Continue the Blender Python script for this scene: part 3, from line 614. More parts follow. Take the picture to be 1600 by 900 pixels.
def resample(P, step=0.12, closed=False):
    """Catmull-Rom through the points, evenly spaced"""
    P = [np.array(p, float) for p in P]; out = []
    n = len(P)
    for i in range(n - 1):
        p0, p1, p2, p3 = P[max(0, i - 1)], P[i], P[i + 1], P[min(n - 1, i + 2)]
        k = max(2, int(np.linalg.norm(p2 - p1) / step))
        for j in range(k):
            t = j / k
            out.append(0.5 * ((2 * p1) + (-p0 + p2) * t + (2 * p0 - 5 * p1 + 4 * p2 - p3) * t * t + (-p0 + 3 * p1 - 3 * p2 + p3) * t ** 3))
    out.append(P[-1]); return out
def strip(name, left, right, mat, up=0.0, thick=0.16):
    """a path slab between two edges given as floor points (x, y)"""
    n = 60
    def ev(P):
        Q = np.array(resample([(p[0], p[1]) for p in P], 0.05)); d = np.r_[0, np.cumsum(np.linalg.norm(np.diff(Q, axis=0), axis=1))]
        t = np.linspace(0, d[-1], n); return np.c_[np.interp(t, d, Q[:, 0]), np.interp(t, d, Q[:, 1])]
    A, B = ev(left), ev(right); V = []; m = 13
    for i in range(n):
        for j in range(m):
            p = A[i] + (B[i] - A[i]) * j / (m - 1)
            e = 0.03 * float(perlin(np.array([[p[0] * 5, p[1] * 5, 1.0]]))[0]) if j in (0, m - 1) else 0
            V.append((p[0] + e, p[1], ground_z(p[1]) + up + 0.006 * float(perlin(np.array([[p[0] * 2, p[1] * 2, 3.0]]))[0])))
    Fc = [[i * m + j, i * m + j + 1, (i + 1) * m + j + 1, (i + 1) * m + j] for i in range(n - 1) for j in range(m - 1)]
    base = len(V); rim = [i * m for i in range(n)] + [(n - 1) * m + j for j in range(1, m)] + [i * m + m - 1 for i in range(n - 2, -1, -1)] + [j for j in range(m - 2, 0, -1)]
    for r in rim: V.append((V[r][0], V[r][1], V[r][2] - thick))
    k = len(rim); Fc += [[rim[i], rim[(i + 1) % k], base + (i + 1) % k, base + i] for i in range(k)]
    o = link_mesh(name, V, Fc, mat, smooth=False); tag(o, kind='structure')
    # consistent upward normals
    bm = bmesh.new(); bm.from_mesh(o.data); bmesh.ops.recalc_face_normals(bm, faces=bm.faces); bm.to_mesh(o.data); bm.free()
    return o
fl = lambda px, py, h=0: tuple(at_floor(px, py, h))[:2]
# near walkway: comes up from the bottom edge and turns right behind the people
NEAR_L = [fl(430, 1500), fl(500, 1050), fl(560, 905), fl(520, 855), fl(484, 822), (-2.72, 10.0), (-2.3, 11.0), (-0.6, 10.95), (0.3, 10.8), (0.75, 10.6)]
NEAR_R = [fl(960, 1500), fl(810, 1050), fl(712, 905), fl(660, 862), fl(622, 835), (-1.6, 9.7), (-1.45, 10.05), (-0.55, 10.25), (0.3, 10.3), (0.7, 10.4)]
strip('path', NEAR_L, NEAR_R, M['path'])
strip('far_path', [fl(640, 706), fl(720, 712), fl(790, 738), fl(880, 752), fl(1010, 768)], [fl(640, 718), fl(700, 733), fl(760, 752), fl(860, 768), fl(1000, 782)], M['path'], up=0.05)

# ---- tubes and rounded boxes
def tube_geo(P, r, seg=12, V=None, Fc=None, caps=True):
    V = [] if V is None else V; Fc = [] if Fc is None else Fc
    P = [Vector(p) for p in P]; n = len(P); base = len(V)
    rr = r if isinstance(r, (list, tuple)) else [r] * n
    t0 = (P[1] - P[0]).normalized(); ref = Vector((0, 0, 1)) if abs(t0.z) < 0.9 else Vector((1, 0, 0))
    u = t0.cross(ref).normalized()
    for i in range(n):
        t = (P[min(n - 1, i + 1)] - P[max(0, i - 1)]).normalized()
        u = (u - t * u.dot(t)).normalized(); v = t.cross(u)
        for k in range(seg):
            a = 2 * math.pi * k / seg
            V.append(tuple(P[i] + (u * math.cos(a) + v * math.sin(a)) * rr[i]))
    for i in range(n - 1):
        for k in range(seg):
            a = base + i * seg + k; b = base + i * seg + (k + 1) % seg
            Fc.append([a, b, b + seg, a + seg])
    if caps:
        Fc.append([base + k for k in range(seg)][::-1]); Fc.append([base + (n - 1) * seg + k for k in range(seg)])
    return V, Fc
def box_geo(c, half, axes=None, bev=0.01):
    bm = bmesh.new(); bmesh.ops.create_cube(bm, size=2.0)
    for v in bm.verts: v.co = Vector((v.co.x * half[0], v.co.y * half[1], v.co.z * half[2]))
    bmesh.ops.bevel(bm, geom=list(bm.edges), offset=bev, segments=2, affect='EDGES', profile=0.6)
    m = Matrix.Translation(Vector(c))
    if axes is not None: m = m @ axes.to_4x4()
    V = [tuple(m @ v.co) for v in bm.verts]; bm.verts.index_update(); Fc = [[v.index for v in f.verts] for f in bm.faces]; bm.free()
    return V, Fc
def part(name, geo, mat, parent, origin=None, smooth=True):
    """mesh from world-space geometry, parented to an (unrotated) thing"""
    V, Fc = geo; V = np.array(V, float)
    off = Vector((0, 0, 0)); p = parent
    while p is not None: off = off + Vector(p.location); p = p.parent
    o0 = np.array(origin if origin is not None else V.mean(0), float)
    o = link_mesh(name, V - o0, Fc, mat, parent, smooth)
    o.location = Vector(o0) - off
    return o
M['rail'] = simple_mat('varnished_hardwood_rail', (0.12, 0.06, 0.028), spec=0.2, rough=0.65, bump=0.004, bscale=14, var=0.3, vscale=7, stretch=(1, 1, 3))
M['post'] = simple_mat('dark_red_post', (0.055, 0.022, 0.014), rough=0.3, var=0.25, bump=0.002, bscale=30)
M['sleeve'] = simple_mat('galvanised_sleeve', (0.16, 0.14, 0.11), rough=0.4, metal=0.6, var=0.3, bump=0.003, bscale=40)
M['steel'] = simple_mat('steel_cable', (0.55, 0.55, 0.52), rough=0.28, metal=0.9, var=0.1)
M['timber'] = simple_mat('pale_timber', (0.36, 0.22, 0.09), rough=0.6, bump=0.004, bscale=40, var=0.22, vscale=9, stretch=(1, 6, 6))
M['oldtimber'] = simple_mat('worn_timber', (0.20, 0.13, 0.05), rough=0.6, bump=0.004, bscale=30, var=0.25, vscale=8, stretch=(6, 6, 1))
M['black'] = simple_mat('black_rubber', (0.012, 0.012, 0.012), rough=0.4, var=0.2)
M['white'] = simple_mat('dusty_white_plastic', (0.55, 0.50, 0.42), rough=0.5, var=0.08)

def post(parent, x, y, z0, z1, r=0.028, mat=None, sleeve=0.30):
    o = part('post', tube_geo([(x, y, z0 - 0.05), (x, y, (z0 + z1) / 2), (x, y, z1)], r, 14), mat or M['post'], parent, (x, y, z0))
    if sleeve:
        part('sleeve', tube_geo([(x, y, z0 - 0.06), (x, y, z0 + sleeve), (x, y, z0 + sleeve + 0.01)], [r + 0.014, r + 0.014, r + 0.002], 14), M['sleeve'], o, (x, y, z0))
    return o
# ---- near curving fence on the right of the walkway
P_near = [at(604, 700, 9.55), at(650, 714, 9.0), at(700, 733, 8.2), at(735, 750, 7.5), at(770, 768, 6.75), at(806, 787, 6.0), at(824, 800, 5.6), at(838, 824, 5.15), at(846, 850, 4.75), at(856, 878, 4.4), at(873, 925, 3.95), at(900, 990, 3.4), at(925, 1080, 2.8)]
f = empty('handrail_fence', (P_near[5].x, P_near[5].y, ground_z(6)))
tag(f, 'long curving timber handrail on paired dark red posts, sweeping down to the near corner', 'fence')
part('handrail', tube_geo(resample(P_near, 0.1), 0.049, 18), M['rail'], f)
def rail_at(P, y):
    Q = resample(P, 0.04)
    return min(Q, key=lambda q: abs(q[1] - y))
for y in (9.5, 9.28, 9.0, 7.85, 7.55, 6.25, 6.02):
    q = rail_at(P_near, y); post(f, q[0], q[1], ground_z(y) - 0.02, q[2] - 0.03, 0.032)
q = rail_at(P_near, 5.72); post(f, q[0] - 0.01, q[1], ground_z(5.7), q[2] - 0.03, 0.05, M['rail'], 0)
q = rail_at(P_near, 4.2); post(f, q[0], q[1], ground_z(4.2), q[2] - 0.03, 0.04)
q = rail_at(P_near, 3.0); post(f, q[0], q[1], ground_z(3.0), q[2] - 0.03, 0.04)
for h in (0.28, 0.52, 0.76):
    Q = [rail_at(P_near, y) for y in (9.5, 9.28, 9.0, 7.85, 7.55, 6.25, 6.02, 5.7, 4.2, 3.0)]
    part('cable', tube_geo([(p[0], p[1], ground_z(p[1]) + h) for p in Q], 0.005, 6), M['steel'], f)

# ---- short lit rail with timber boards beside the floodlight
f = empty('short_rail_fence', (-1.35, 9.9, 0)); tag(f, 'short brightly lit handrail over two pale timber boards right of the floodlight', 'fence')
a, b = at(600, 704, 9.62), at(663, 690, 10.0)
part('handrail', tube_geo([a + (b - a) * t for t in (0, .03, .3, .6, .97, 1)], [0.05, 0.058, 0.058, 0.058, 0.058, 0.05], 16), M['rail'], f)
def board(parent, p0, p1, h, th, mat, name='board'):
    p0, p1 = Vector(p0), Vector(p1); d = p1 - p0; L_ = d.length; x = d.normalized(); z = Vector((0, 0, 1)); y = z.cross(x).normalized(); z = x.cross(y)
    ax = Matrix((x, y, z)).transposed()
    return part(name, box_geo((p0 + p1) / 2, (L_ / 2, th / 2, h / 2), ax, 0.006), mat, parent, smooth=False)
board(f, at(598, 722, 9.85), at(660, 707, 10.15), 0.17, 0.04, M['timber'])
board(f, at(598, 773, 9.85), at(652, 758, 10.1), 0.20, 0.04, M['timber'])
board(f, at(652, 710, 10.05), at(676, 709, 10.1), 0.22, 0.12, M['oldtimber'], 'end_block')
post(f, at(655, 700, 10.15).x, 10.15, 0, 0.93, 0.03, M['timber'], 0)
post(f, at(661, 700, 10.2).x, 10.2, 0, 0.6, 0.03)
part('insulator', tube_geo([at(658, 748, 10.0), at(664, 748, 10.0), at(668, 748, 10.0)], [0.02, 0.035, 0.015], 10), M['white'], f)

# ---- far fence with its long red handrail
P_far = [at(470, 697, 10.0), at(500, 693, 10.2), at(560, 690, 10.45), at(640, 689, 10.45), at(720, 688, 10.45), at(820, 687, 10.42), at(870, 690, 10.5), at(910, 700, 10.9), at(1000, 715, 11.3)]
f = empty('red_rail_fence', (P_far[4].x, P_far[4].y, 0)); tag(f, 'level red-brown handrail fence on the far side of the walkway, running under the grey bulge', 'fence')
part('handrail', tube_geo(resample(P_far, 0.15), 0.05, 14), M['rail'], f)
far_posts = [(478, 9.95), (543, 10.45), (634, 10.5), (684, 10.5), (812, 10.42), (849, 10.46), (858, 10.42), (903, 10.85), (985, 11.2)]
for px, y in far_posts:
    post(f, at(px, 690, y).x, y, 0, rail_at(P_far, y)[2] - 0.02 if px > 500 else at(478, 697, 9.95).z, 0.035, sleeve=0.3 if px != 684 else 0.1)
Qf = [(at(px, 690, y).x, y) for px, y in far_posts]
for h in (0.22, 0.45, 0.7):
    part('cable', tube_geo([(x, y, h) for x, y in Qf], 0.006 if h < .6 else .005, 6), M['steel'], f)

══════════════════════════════

## AIM
Count the lines of the material that include the word "part", then state only the total.

## EXERCISE RESPONSE
11